Scan the material below for lines with the word "that" and report how many there are, with nothing added.
* START Exercise input *
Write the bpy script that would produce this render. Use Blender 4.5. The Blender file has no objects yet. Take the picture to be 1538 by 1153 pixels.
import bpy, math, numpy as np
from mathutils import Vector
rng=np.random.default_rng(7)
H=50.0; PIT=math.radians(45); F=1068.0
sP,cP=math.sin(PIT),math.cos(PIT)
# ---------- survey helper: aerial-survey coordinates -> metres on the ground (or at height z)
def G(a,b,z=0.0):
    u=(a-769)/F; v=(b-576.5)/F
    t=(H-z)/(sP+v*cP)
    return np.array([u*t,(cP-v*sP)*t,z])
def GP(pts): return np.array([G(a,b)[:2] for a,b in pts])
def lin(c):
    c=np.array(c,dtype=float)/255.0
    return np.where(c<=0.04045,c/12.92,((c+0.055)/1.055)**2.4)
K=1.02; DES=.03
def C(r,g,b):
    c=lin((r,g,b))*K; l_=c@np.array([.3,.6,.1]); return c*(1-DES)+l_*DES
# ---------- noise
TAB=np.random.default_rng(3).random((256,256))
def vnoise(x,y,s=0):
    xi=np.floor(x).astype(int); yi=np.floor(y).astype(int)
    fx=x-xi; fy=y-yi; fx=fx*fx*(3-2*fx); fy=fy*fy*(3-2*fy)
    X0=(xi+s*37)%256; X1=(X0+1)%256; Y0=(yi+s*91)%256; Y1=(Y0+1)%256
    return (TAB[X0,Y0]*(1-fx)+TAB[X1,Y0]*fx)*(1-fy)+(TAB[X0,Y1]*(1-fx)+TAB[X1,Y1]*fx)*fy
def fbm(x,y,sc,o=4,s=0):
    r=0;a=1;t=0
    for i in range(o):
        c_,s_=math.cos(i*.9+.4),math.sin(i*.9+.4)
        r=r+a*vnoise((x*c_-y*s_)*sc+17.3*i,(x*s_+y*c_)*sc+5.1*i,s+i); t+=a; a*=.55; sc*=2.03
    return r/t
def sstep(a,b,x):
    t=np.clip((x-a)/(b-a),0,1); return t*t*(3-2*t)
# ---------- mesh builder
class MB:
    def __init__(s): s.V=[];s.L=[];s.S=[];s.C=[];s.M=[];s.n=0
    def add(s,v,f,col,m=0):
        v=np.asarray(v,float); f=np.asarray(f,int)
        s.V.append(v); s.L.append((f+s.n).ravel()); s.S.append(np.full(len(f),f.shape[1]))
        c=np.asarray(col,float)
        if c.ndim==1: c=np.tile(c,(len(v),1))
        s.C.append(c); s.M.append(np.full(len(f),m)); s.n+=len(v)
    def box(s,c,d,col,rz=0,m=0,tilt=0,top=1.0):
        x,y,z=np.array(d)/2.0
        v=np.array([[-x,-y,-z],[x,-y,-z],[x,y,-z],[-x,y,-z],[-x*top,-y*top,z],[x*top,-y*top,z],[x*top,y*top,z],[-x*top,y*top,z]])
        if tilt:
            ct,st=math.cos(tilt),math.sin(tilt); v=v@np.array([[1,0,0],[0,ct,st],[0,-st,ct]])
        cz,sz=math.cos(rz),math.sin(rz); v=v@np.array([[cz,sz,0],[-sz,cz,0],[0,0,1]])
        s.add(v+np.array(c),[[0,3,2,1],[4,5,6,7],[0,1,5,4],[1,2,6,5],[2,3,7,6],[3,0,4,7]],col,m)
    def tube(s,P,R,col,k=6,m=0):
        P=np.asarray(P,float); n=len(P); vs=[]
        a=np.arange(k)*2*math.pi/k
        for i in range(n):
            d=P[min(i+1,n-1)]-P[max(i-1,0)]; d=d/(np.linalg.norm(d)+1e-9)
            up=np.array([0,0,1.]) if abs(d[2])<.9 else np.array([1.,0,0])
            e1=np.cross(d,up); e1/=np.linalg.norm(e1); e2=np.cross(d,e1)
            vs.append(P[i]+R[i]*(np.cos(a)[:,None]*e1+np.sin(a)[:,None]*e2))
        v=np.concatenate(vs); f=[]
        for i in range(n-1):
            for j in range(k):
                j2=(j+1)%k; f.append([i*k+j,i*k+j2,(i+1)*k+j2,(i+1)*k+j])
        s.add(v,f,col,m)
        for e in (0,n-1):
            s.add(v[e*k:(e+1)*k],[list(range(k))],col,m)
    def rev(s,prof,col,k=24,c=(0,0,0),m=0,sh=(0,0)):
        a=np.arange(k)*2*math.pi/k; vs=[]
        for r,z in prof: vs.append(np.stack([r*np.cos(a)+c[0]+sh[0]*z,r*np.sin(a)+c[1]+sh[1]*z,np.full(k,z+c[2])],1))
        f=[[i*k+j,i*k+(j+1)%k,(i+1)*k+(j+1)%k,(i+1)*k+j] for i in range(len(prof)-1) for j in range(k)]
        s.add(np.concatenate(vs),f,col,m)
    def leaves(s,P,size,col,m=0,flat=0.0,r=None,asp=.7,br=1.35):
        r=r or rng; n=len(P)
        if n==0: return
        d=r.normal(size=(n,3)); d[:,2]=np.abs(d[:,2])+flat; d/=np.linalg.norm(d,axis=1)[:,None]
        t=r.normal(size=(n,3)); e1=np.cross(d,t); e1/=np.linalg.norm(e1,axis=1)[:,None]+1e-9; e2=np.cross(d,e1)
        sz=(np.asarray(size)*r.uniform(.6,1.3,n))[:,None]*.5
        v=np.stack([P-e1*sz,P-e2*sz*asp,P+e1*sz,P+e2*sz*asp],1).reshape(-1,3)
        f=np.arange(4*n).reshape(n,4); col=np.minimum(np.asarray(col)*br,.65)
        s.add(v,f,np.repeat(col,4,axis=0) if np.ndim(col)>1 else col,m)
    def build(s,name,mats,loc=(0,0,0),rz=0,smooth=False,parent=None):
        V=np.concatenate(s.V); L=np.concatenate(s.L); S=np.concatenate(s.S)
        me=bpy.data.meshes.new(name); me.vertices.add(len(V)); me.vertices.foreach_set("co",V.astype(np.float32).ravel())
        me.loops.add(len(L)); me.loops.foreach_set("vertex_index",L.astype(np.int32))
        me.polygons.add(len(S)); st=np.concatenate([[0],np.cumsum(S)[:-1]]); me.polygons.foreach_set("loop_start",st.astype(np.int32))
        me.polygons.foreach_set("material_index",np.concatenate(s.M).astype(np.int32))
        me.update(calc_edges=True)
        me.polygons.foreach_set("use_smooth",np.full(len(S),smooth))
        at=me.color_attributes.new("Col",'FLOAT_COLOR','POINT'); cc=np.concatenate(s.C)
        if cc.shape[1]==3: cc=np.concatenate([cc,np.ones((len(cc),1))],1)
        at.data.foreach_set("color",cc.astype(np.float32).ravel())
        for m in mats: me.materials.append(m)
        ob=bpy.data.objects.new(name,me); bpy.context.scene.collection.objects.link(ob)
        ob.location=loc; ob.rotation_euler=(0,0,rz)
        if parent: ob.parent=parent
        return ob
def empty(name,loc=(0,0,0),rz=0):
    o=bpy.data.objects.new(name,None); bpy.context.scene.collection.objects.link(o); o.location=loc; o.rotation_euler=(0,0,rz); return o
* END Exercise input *
* START Exercise input *
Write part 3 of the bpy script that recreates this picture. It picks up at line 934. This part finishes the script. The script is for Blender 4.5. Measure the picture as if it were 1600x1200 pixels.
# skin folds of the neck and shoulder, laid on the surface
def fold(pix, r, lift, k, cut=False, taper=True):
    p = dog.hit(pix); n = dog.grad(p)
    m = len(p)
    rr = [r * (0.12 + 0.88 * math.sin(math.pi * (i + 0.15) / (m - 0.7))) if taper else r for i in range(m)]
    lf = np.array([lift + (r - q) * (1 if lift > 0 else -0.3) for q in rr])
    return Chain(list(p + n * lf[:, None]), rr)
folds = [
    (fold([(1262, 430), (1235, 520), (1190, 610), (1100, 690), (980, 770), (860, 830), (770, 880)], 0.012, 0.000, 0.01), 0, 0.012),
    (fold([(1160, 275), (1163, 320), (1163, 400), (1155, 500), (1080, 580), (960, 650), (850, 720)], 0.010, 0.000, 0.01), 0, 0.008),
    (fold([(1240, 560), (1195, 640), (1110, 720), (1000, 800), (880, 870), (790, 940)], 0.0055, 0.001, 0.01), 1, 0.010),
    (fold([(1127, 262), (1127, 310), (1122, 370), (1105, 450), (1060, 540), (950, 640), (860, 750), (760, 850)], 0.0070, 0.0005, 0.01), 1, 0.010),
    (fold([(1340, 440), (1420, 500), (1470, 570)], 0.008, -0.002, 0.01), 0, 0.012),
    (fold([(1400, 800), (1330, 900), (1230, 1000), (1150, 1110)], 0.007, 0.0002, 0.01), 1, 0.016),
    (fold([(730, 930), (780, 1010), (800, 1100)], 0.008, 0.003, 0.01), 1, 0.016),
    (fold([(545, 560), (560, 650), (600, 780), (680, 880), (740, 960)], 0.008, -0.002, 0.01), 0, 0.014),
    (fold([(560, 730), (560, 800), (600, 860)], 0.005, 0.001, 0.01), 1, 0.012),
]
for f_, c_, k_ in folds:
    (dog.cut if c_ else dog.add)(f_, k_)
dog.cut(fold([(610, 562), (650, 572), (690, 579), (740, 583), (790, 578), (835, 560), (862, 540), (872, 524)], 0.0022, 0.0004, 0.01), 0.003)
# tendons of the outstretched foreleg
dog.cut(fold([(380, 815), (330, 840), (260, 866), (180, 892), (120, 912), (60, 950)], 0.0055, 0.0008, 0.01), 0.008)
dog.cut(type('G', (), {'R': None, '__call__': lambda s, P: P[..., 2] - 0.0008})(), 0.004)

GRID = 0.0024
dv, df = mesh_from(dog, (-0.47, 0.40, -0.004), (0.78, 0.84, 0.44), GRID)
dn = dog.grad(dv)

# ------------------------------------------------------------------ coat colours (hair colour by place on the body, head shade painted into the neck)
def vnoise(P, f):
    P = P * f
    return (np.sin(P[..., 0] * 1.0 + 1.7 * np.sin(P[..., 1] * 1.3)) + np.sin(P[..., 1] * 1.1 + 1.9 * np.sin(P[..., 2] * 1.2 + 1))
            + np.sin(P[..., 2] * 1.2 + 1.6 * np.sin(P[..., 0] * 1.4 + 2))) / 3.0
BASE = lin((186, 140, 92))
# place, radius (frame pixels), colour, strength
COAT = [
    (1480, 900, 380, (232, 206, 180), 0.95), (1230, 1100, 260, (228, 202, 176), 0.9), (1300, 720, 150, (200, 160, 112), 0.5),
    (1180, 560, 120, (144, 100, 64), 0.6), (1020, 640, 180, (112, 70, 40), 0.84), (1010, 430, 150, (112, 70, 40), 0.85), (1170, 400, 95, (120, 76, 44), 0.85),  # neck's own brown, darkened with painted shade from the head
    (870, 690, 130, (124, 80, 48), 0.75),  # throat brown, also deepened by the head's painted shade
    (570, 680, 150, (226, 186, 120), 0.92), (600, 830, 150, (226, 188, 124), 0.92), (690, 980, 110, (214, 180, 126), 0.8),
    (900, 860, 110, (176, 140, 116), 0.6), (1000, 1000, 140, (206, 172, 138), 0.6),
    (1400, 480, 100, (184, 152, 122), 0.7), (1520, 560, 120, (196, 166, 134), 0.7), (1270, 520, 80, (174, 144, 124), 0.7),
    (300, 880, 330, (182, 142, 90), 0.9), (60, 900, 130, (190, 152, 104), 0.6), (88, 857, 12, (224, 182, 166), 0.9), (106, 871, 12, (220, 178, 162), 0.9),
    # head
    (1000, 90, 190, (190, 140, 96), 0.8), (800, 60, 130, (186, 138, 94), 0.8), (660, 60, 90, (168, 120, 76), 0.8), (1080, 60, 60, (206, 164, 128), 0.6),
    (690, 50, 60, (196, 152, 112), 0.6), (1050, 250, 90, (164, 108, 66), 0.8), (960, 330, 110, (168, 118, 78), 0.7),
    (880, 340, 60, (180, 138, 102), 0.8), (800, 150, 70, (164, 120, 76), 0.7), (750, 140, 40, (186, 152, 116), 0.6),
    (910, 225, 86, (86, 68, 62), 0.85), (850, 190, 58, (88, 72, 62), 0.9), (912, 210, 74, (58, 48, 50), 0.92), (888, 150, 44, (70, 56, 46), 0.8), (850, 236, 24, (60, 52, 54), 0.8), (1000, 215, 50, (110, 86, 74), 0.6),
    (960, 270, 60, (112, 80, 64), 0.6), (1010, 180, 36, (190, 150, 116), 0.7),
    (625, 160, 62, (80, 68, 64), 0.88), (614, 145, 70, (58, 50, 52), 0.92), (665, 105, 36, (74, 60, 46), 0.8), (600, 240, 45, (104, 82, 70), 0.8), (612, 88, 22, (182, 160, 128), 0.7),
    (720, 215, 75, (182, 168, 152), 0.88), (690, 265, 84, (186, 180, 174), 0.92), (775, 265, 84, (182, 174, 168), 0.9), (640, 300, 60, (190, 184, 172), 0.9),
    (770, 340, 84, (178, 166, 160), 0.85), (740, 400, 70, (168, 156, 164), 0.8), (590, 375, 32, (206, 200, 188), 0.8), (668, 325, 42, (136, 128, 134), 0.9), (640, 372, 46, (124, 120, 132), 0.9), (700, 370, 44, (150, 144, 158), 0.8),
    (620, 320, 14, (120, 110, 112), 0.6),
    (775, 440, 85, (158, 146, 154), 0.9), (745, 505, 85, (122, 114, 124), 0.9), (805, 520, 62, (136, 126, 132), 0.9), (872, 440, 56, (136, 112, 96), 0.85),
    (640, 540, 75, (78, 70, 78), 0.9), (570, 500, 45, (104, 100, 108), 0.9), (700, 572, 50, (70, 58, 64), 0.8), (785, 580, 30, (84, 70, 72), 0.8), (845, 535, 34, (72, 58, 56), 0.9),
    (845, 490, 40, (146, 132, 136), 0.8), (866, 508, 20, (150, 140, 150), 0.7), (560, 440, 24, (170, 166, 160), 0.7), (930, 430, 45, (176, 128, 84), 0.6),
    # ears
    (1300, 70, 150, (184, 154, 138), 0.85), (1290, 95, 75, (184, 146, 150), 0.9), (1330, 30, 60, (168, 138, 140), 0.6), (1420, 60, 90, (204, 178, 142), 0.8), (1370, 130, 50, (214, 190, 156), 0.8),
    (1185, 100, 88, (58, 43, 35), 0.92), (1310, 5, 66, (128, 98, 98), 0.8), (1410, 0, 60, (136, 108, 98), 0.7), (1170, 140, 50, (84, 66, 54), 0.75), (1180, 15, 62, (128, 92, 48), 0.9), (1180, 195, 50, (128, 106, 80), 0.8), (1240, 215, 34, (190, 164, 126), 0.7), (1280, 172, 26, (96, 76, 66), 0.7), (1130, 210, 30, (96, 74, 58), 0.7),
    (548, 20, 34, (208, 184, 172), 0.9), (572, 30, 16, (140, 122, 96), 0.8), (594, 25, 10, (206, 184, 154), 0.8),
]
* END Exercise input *
## Response below
2